Enabling light entities from Irrlicht is very simple, but there's a reason why this hasn't been done already; No one knows how to keep lighting from shining in caves and indoor. A dynamic light goes as far as its range is set, and culling by surface would be tricky. We're still brainstorming for ways to fix the problem. Preferably without shaders, so people who don't enable them can have proper lighting as well. As far as I'm aware, there are two ways we can go about this:
- Use the current voxel light calculation to determine where sunlight should shine. So instead of using it to set surface color, we use it as a mask to influence where lighting shows. Problem is there's no easy way to filter lights per surfaces. It could be done with multiple render buffers but that would be costly on performance. If anyone finds a way to do this with Irrlicht lights (and hopefully no shaders) you could be a hero :)
[EDIT] - Colorize nodes which are out of a light's influence black, reversing the current implementation and above suggestion. A light entity can't brighten a black surface, so darkening the diffuse color can be used to stop lights from shining in caves. Supposing it would work however, you still need to separate lights from each other, so placing a torch in a cave won't cause the sun / moon to show over it. This would get half of the problem solved still.
- Another idea I thought of is using stencil shadows to keep light showing where it should. Dynamic shadows however can be extremely costly, which is why they're always a preference and not meant for anything but visual effects. If we'd rely on them to hide light in caves, we'd need them to be always enabled, which most hardware couldn't handle properly (especially without shaders).
If anyone wishes to contribute to making this happen, everyone would greatly appreciate it. I already looked at the lighting system and it's too large to understand. I easily managed to add a dynamic light once and it looked awesome, but we need someone to figure out the masking. This thread is dedicated to finding ideas and working on adding hardware lighting to Minetest.

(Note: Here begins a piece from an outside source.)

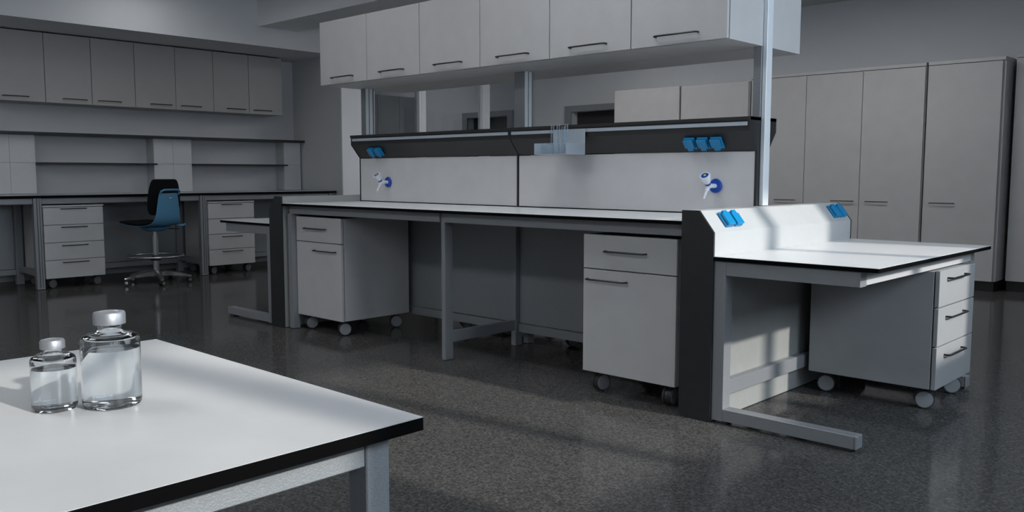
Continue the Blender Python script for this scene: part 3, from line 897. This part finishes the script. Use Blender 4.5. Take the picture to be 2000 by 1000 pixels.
    mv(MB().tube([(0.02, 0.10, 0.552), (0.06, 0.2, 0.548), (0.075, 0.235, 0.546)], 0.006, 8)).build('height_lever', 'wheel_black', t)
    # cushions
    spath = [(-0.310, 0.600, 0.170), (-0.295, 0.606, 0.190), (-0.24, 0.606, 0.212), (-0.12, 0.598, 0.225), (0.0, 0.592, 0.225), (0.09, 0.594, 0.21), (0.14, 0.606, 0.175)]
    cu = mv(sheet(spath, 0.030, 0.010)).build('seat_cushion', 'black_fabric', t)
    md = cu.modifiers.new('subd', 'SUBSURF'); md.levels = 2; md.render_levels = 2
    bpath = [(0.178, 0.695, 0.150), (0.180, 0.715, 0.185), (0.184, 0.775, 0.203), (0.190, 0.855, 0.200), (0.196, 0.945, 0.188), (0.202, 1.015, 0.170), (0.206, 1.048, 0.148), (0.206, 1.057, 0.120)]
    t.rotation_euler.z = math.radians(15)
    bk = mv(sheet(bpath, 0.038, 0.030, lift=0.0)).build('back_cushion', 'black_fabric', t)
    md = bk.modifiers.new('subd', 'SUBSURF'); md.levels = 2; md.render_levels = 2
lab_chair()

# ------------------------------------------------------------------ tall cabinets at the back
def tall_cabinet(label, x0, x1, yf, yb, ztop, doors, cap=True, plinth=True, group='tall cabinets along the back'):
    t = thing('tall_cabinet', label, 'cabinet', ((x0 + x1) / 2, (yf + yb) / 2, 0), group)
    B(x0, x1, yf + 0.030, yb, 0.095, ztop - 0.035).build('body', 'cab_warm', t)
    B(x0 + 0.01, x1 - 0.01, yf + 0.015, yb, 0.001, 0.094, bev=0).build('plinth', 'plinth', t)
    if cap:
        B(x0, x1, yf + 0.004, yb, ztop - 0.034, ztop).build('top_board', 'cab_warm', t)
    for a, b, hx0, hx1 in doors:
        d = B(a + 0.003, b - 0.003, yf, yf + 0.019, 0.096, ztop - 0.041).build('door', 'cab_warm', t)
        if hx0 is not None:
            handle_bar(((hx0 + hx1) / 2, yf, 0.832), (1, 0, 0), (0, -1, 0), hx1 - hx0, 'black_handle', d)
    return t
tall_cabinet('tall grey cabinet with three doors, behind the bright support pole', -2.735, -0.848, 5.70, 6.345, 2.208,
             ((-2.690, -2.071, -2.400, -2.165), (-2.071, -1.463, -1.757, -1.521), (-1.463, -0.850, -1.393, -1.169)))
tall_cabinet('tall grey cabinet with a single wide door, above the sunlit desk', -0.829, -0.148, 5.70, 6.345, 2.208,
             ((-0.829, -0.168, -0.763, -0.537),))
tall_cabinet('tall grey cabinet cut off at the picture\'s right edge', -0.105, 1.2, 5.885, 6.345, 2.24,
             ((-0.105, 0.545, 0.24, 0.47), (0.545, 1.2, 0.60, 0.83)))
tall_cabinet('grey cabinet with plain front beside the far dark door', -4.637, -3.665, 5.70, 6.345, 2.206,
             ((-4.637, -3.665, -4.3, -4.06),), cap=False)
tall_cabinet('grey cabinet with plain front left of the three-door tall cabinet', -3.647, -2.755, 5.70, 6.345, 2.20,
             ((-3.647, -2.755, -3.3, -3.06),), cap=False)
# cabinets seen through the partition glass
for y0, y1, lab in ((3.42, 4.287, 'tall grey cabinet behind the glass partition, left one'), (4.291, 4.683, 'narrow tall grey cabinet behind the glass partition, middle one'), (4.687, 5.10, 'tall grey cabinet behind the glass partition, beside the bright mullion')):
    t = thing('tall_cabinet', lab, 'cabinet', (-7.95, (y0 + y1) / 2, 0), 'tall cabinets behind the glass')
    B(-8.25, -7.722, y0, y1, 0.0, 2.22).build('body', 'cab_warm', t)
    B(-7.72, -7.70, y0 + 0.002, y1 - 0.002, 0.06, 2.218).build('door', 'cab_warm', t)

# ------------------------------------------------------------------ foreground table with bottles
TX0, TX1, TY0, TY1, TZ = 0.279, 1.175, -4.10, -2.561, 0.75
t = thing('work_table', 'white-topped table with black edge and hammered metal legs, in the foreground', 'table', ((TX0 + TX1) / 2, (TY0 + TY1) / 2, 0))
B(TX0, TX1, TY0, TY1, TZ - 0.0205, TZ - 0.001, bev=0.0006).build('top_core', 'black_core', t)
B(TX0 + 0.0006, TX1 - 0.0006, TY0 + 0.0006, TY1 - 0.0006, TZ - 0.001, TZ, bev=0).build('top_surface', 'table_top', t)
for x0, x1 in ((TX0 + 0.03, TX0 + 0.075), (TX1 - 0.081, TX1 - 0.036)):
    for y0, y1 in ((TY0 + 0.04, TY0 + 0.083), (TY1 - 0.080, TY1 - 0.037)):
        B(x0, x1, y0, y1, 0.0, TZ - 0.021, bev=0.002).build('leg', 'hammered', t)
for x0 in (TX0 + 0.035, TX1 - 0.068):
    B(x0, x0 + 0.032, TY0 + 0.084, TY1 - 0.082, TZ - 0.066, TZ - 0.0215, bev=0.002).build('apron', 'hammered', t)
for y0 in (TY0 + 0.045, TY1 - 0.075):
    B(TX0 + 0.076, TX1 - 0.082, y0, y0 + 0.032, TZ - 0.066, TZ - 0.0215, bev=0.002).build('apron', 'hammered', t)

def bottle(label, x, y, R_, H, level):
    t = thing('bottle', label, 'bottle', (x, y, TZ), 'glass bottles on the table')
    T = Matrix.Translation((x, y, TZ + 0.0004))
    rn = R_ * 0.42
    zs, zn, zl = H * 0.725, H * 0.80, H * 0.868
    wt = 0.0012
    prof_o = [(0, 0), (R_ * 0.86, 0), (R_ * 0.95, 0.0015), (R_ * 0.99, 0.005), (R_, 0.010), (R_, zs - 0.006), (R_ * 0.985, zs - 0.001), (R_ * 0.93, zs + 0.003), (R_ * 0.70, zs + 0.0075), (R_ * 0.50, zn - 0.001), (rn, zn + 0.003), (rn, zl)]
    prof_i = [(rn - wt, zl), (rn - wt, zn + 0.002), (R_ * 0.48, zn - 0.003), (R_ * 0.68, zs + 0.0050), (R_ * 0.90, zs + 0.001), (R_ - wt - 0.0005, zs - 0.004), (R_ - wt, zs - 0.009), (R_ - wt, 0.011), (R_ - wt - 0.002, 0.006), (R_ * 0.82, 0.0038), (0, 0.0035)]
    MB().lathe(prof_o + prof_i, 64, T).build('glass_body', 'glass', t)
    rw = R_ - wt + 0.0003
    MB().lathe([(0, 0.0032), (R_ * 0.82, 0.0035), (rw - 0.002, 0.0057), (rw, 0.011), (rw, level), (0, level)], 64, T).build('liquid', 'water', t)
    rc = R_ * 0.545
    c = MB().lathe([(0, zl + 0.0006), (rc, zl + 0.0006), (rc, H - 0.003), (rc - 0.0015, H - 0.0005), (rc - 0.004, H), (rc * 0.62, H), (rc * 0.58, H - 0.001), (0, H - 0.001)], 48, T).build('cap', 'cap_metal', t)
BIG, SMALL = (0.766, -2.853), (0.728, -2.925)
bottle('larger clear glass bottle with silver cap on the foreground table', BIG[0], BIG[1], 0.0435, 0.148, 0.091)
bottle('smaller clear glass bottle with silver cap, left on the foreground table', SMALL[0], SMALL[1], 0.0325, 0.109, 0.065)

There are many reasons why this is heavily wanted in Minetest too. First of all, I consider the current method a hack. Surface colors are not meant to be used for simulating light, and this is incorrect in regard to how 3D rendering is meant to work at this day in my opinion. Second, it brings many problems. The mapgen must calculate lighting for each node as it spawns... causing the world to take longer to load, its size on the drive to be bigger, and more information to be constantly networked to the user. Multiple instances of the same mesh are also colorized as one, causing a known bug where a player being in a dark area makes all players turn black. Thirdly, hardware lighting looks a whole lot better, since lighting is always directional to surfaces and ranges properly. Fourth, it unlocks new possibilities such as bump mapping, specular (glossy reflections), light animations (blinking lights) and more graphical effects which can be optional.

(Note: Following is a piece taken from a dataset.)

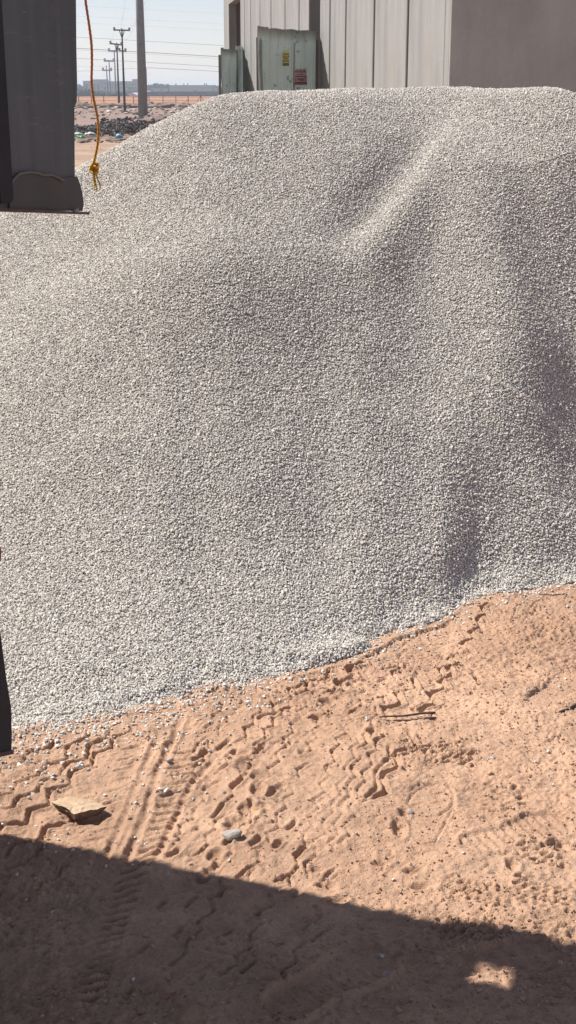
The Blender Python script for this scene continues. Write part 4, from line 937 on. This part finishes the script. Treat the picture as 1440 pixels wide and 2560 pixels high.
# ------------------------------------------------------------ waste ground: rubble, trash heap
_b = bmesh.new(); bmesh.ops.create_icosphere(_b, subdivisions=1, radius=.5); ICO_V = np.array([v.co[:] for v in _b.verts]); ICO_F = np.array([[v.index for v in f.verts] for f in _b.faces]); _b.free()
def lumps(name, items, mat, jit=0.0, seed=0):
    r = np.random.default_rng(seed); V = []; F = []
    for k, (M, sz) in enumerate(items):
        A = np.array(M); V.append(ICO_V @ A[:3, :3].T + A[:3, 3] + r.uniform(-1, 1, ICO_V.shape)*sz*jit); F.append(ICO_F+k*len(ICO_V))
    return from_np(name, np.concatenate(V).tolist(), np.concatenate(F).tolist(), mat)
def rubble(name, n, x0, x1, y0, y1, smin, smax, mat, label, seed):
    r = random.Random(seed); items = []
    for _ in range(n):
        x = r.uniform(x0, x1); y = y0+(y1-y0)*r.random()**1.0; p = at(x, y); s = r.uniform(smin, smax)*p[1]/100
        M = Matrix.Translation((p[0], p[1], s*.12)) @ Matrix.Rotation(r.random()*6, 4, 'Z') @ Matrix.Diagonal((s*r.uniform(.8, 2.2), s*r.uniform(.6, 1.3), s*r.uniform(.25, .6), 1))
        items.append((M, s))
    o = lumps(name, items, mat, .09, seed); return props(o, label, 'rubble', None, 'stuff')
M_rub = mottled('rubble_brown', (.19, .14, .115), (.31, .24, .20), .8); M_rubp = mottled('rubble_pale', (.45, .40, .36), (.62, .57, .52), 1)
rubble('dark_rubble', 280, 100, 620, 262.5, 270, .15, .8, M_rub, 'band of dark brown rubble at the foot of the wire fence', 1)
rubble('dark_rubble', 130, 100, 560, 270, 300, .10, .4, M_rub, 'scattered dark stones across the waste ground', 2)
rubble('pale_rubble', 110, 100, 560, 264, 290, .10, .4, M_rubp, 'scattered pale scraps and stones on the waste ground', 3)
rubble('dark_rubble', 26, 368, 420, 297, 306, .5, 1.4, M_rub, 'dark rubble at the foot of the steel pole, right side', 4)
rubble('ground_clods', 60, 120, 400, 350, 358, .1, .55, M_rub, 'line of small dark clods on the bare track', 5)
for (x, y, w, l) in ((229, 372, 4, 'tiny dark stone on the track left of the rope'), (252, 376, 6, 'small flat dark stone on the track right of the rope')): rock('stone', x, y, w, (1, .7, .5), M_rub, l, 'stone', int(x))
rock('slab', 388, 295, 30, (1, .5, .22), M_rubp, 'flat pale concrete slab beside the steel pole foot', 'slab', 40)
rock('dark_mound', 196, 428, 34, (1.2, 1, .5), M_rub, 'dark brown earth lump half hidden by the truck and the heap', 'mound', 41)
# trash heap at y 315-345
bc = at(280, 333)
def debris():
    r = random.Random(9); items = []
    for _ in range(2600):
        x = r.uniform(150, 385); y = r.uniform(322, 343); prf = np.interp(x, [150, 190, 215, 240, 255, 290, 320, 345, 385], [.2, .45, .35, .45, .75, .7, .8, .8, .3])
        p = at(x, y); z = prf*math.sin(math.pi*min(1, max(0, (343-y)/21+.15)))*r.uniform(.1, 1); s = r.uniform(.04, .15)
        M = Matrix.Translation((p[0]-bc[0], p[1]-bc[1], z*.8)) @ Matrix.Rotation(r.random()*6, 4, Vector((r.random(), r.random(), r.random()+.1)).normalized()) @ Matrix.Diagonal((s*r.uniform(.8, 2), s, s*r.uniform(.15, .8), 1))
        items.append((M, s))
    o = lumps('refuse_heap', items, mottled('dark_refuse', (.04, .04, .045), (.20, .175, .16), 2.2, .7), .05, 3); o.location = tuple(bc)
    props(o, 'low dark heap of dumped refuse on the bare ground behind the rope', 'refuse', None, 'stuff')
debris()
def bag(px, py, w, h, colr, label, seed, stripe=None):
    p = at(px, py); sc = p[1]/FPX; r = random.Random(seed); bm = bmesh.new(); bmesh.ops.create_icosphere(bm, subdivisions=3, radius=1)
    for v in bm.verts:
        a = math.atan2(v.co.y, v.co.x); k = 1+.12*math.sin(a*5+seed)+.08*math.sin(v.co.z*7+a*3)+.04*r.uniform(-1, 1); v.co *= k
        if v.co.z < -.3: v.co.z = -.3
        v.co = Vector((v.co.x*w*sc/2, v.co.y*w*sc/2*.7, (v.co.z+.3)*h*sc/1.3))
    o = from_bm('trash_bag', bm, flatmat('bag_'+str(seed), colr, .45), None, True); o.location = (p[0], p[1]-.15, 0); props(o, label, 'trash bag', 'bags and rags on the refuse heap')
    if stripe:
        bm = bmesh.new(); n = 12; pts = [Vector((math.cos(t)*w*sc*.46, -abs(math.sin(t))*w*sc*.36, h*sc*(.25+.42*math.sin(t)))) for t in [math.pi*k/n for k in range(n+1)]]; tube(bm, pts, h*sc*.10, 6); from_bm('stripe', bm, flatmat('stripe_'+str(seed), stripe), o, True)
bag(197, 343, 26, 11, (.45, .55, .45), 'green and white striped sack at the left end of the refuse', 1, (.03, .22, .07)); bag(205, 345, 18, 6, (.10, .32, .14), 'flat green sack lying before the striped one', 2)
bag(228, 343, 28, 12, (.62, .60, .54), 'white sack with a grey-green underside just left of the rope', 3, (.10, .11, .08)); bag(238, 333, 12, 14, (.60, .53, .46), 'cream coloured sack standing behind the rope', 4)
bag(300, 345, 17, 11, (.08, .32, .50), 'blue plastic bag at the front of the refuse', 5, (.6, .7, .75)); bag(355, 334, 10, 17, (.30, .62, .70), 'pale cyan bag at the right end beside the gravel', 6); bag(364, 326, 9, 10, (.75, .74, .72), 'white bag behind the pale cyan one', 7)
bag(319, 330, 13, 17, (.20, .05, .035), 'rusty red cloth sticking up from the refuse', 8); bag(343, 330, 14, 16, (.05, .035, .04), 'dark purple-black bag next to the cyan bag', 9); bag(335, 322, 9, 5, (.66, .66, .66), 'small white rag on top of the refuse', 10)
bag(256, 320, 6, 8, (.04, .035, .04), 'small black scrap poking up at the top of the refuse', 11); bag(269, 331, 6, 5, (.52, .56, .60), 'small pale blue-grey scrap on the dark refuse', 12); bag(262, 324, 4, 4, (.55, .57, .6), 'tiny white scrap near the top of the refuse', 13)

# ------------------------------------------------------------ haze
bm = bmesh.new(); box(bm, (0, 1500, 10), (5200, 3600, 24)); hz = from_bm('haze', bm, None)
hm = bpy.data.materials.new('haze_air'); hm.use_nodes = True; hn = hm.node_tree.nodes; hn.remove(hn['Principled BSDF'])
pv = hn.new('ShaderNodeVolumePrincipled'); pv.inputs['Color'].default_value = (.82, .91, 1, 1); pv.inputs['Density'].default_value = .0005; pv.inputs['Anisotropy'].default_value = .2
hm.node_tree.links.new(pv.outputs[0], hn['Material Output'].inputs['Volume']); hz.data.materials.append(hm); hz['kind'] = 'stuff'
props(hz, 'thin pale desert haze in the air over the whole place', 'haze')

Enabling light entities from Irrlicht is very simple, but there's a reason why this hasn't been done already; No one knows how to keep lighting from shining in caves and indoor. A dynamic light goes as far as its range is set, and culling by surface would be tricky. We're still brainstorming for ways to fix the problem. Preferably without shaders, so people who don't enable them can have proper lighting as well. As far as I'm aware, there are two ways we can go about this:
- Use the current voxel light calculation to determine where sunlight should shine. So instead of using it to set surface color, we use it as a mask to influence where lighting shows. Problem is there's no easy way to filter lights per surfaces. It could be done with multiple render buffers but that would be costly on performance. If anyone finds a way to do this with Irrlicht lights (and hopefully no shaders) you could be a hero :)
[EDIT] - Colorize nodes which are out of a light's influence black, reversing the current implementation and above suggestion. A light entity can't brighten a black surface, so darkening the diffuse color can be used to stop lights from shining in caves. Supposing it would work however, you still need to separate lights from each other, so placing a torch in a cave won't cause the sun / moon to show over it. This would get half of the problem solved still.
- Another idea I thought of is using stencil shadows to keep light showing where it should. Dynamic shadows however can be extremely costly, which is why they're always a preference and not meant for anything but visual effects. If we'd rely on them to hide light in caves, we'd need them to be always enabled, which most hardware couldn't handle properly (especially without shaders).
If anyone wishes to contribute to making this happen, everyone would greatly appreciate it. I already looked at the lighting system and it's too large to understand. I easily managed to add a dynamic light once and it looked awesome, but we need someone to figure out the masking. This thread is dedicated to finding ideas and working on adding hardware lighting to Minetest.